On Monday he went even further.

"I think we have been very clear that controlling interest takeovers by foreign governments in the oil sands are extremely unlikely to be approved by this government in the future," Harper said in Parliament.

Natural Resource Minister Joe Oliver also stated Monday that foreign control in the oil sands sector by state-owned companies has reached its limit. He said CNOOC's takeover likely would not have been approved under new tougher new foreign investment rules.

Concerns had been raised that the approvals could lead to a flood of foreign takeovers that put control of Canada's vast energy resources in China's hands.

Harper said the markets and Canadians are supportive of Canada's new rules.

"Canada is open for business, but that does not mean that Canada is open for sale to foreign governments," Harper said.

Canada's new foreign takeover rules may not go over well in China where they are eager for an even greater share of Canada's oil. Alberta has the world's third-largest oil reserves after Saudi Arabia and Venezuela: more than 170 billion barrels. Daily production of 1.5 million barrels from the oil sands is expected to increase to 3.7 million in 2025.

Harper said Friday the Nexen deal by itself was OK, but said the potential for more takeovers raised alarms.
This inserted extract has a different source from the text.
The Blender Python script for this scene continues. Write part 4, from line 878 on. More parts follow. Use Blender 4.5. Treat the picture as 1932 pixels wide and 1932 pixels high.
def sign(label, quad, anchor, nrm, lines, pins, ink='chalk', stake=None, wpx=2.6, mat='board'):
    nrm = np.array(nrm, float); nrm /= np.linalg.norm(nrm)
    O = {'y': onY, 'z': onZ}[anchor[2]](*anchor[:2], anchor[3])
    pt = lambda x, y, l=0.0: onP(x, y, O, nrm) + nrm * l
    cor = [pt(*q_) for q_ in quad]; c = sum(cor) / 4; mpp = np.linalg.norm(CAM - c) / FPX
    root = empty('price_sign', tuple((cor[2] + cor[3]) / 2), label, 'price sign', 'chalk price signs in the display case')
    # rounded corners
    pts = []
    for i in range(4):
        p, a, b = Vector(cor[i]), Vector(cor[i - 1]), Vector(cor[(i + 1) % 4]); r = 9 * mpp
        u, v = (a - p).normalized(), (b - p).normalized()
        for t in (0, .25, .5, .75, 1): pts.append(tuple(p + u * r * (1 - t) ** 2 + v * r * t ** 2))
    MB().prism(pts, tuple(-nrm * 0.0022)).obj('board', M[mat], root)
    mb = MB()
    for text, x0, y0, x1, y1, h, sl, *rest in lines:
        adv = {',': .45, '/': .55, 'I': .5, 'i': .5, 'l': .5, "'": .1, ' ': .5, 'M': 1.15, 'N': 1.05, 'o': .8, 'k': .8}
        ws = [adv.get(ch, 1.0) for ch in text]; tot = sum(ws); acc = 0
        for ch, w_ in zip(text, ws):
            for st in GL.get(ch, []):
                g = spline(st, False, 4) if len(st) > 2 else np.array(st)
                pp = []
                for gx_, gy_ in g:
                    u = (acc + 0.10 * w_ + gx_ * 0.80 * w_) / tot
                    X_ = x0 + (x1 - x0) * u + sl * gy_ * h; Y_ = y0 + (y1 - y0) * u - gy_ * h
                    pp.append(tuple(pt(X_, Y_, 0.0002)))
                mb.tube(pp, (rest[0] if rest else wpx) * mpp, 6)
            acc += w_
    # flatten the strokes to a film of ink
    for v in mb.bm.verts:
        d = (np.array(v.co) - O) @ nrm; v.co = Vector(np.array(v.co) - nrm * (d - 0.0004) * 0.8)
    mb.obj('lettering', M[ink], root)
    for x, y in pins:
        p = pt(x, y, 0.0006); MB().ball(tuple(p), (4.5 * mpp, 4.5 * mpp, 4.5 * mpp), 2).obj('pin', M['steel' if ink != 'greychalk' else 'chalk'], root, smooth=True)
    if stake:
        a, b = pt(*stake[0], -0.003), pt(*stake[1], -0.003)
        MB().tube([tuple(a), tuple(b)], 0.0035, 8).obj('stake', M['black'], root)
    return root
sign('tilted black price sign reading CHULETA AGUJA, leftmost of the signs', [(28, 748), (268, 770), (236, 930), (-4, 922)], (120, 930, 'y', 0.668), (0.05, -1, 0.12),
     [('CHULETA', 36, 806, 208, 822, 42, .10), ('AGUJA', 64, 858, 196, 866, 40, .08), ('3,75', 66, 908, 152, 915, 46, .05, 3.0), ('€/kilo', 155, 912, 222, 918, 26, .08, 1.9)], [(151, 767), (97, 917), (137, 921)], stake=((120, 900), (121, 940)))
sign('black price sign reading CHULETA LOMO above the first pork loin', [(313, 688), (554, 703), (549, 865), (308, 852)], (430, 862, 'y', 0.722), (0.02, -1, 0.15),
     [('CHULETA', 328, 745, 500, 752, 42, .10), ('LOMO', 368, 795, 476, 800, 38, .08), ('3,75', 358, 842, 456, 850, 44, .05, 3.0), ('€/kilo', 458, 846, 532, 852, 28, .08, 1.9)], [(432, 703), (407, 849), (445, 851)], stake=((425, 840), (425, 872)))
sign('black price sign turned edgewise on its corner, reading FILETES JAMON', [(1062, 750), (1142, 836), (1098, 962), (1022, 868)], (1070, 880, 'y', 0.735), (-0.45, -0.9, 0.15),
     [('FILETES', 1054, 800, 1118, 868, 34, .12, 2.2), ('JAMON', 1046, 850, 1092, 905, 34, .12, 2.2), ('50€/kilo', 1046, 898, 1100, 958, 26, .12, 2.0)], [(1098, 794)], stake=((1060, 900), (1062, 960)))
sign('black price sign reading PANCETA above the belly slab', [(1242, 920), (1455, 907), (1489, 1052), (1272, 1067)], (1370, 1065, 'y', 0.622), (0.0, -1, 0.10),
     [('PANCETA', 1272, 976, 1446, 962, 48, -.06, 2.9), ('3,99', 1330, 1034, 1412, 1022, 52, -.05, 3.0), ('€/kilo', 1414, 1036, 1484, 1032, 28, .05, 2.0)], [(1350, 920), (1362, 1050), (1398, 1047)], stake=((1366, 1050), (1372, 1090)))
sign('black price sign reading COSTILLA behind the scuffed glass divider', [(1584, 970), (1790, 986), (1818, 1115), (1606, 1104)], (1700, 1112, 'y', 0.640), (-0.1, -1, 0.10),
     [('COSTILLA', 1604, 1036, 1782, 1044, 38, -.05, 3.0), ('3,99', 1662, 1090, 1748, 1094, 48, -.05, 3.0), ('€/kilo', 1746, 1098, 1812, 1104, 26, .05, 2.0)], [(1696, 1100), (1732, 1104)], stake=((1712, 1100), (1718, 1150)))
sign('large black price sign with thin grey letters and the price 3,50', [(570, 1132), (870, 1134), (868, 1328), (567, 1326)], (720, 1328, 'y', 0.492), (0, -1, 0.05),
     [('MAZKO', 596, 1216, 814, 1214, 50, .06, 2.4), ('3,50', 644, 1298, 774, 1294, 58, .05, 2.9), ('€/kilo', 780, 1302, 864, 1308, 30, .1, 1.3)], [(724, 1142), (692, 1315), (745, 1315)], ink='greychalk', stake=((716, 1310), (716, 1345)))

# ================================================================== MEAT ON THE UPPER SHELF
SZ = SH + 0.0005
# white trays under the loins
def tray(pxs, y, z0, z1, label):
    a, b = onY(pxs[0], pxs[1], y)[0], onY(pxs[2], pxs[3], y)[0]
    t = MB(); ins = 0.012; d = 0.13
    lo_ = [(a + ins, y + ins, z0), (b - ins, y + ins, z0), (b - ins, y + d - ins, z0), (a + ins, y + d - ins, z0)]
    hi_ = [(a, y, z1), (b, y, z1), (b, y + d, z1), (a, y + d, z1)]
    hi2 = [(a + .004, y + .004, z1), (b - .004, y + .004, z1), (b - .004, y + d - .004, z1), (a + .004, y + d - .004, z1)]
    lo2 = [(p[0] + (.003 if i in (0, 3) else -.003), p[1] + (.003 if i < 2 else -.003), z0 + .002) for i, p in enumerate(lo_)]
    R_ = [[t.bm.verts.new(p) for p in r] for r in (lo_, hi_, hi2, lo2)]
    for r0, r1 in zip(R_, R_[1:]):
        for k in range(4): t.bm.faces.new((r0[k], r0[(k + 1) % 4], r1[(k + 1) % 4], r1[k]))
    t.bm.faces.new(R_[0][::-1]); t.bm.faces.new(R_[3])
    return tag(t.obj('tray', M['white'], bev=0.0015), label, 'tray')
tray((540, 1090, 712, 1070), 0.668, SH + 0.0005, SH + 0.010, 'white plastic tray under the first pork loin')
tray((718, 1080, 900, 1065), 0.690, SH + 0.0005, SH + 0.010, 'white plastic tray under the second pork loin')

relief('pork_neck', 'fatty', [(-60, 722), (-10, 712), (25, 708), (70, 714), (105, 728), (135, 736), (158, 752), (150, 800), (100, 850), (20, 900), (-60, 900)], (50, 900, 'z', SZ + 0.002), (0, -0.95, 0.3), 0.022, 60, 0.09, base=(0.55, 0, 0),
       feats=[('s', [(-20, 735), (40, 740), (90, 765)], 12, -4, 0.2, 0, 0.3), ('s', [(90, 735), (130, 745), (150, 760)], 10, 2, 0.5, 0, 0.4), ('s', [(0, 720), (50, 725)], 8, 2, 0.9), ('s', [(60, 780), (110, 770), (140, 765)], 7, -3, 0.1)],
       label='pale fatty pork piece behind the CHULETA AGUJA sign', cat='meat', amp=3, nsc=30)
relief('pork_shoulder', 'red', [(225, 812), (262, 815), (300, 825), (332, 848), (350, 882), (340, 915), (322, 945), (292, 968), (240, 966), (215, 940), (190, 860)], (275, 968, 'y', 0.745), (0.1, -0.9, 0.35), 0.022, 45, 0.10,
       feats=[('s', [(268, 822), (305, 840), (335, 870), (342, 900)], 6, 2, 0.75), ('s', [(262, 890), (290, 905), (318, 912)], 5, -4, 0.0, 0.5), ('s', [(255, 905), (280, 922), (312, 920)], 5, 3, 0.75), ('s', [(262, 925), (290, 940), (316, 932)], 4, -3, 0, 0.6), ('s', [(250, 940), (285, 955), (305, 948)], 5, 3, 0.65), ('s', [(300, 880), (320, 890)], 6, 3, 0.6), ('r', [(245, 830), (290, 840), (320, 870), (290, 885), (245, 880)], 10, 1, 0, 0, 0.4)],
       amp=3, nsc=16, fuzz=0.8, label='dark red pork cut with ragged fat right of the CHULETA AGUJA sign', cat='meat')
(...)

The prime minister noted that 15 companies dominate production in the Alberta oil sands and said the sector represents 60 percent of all the oil production around the world that is not already in state hands. He feared a few larger purchases by foreign state-owned companies could rapidly transform the industry from one that is essentially a free market industry to one that is effectively under the control of a foreign government.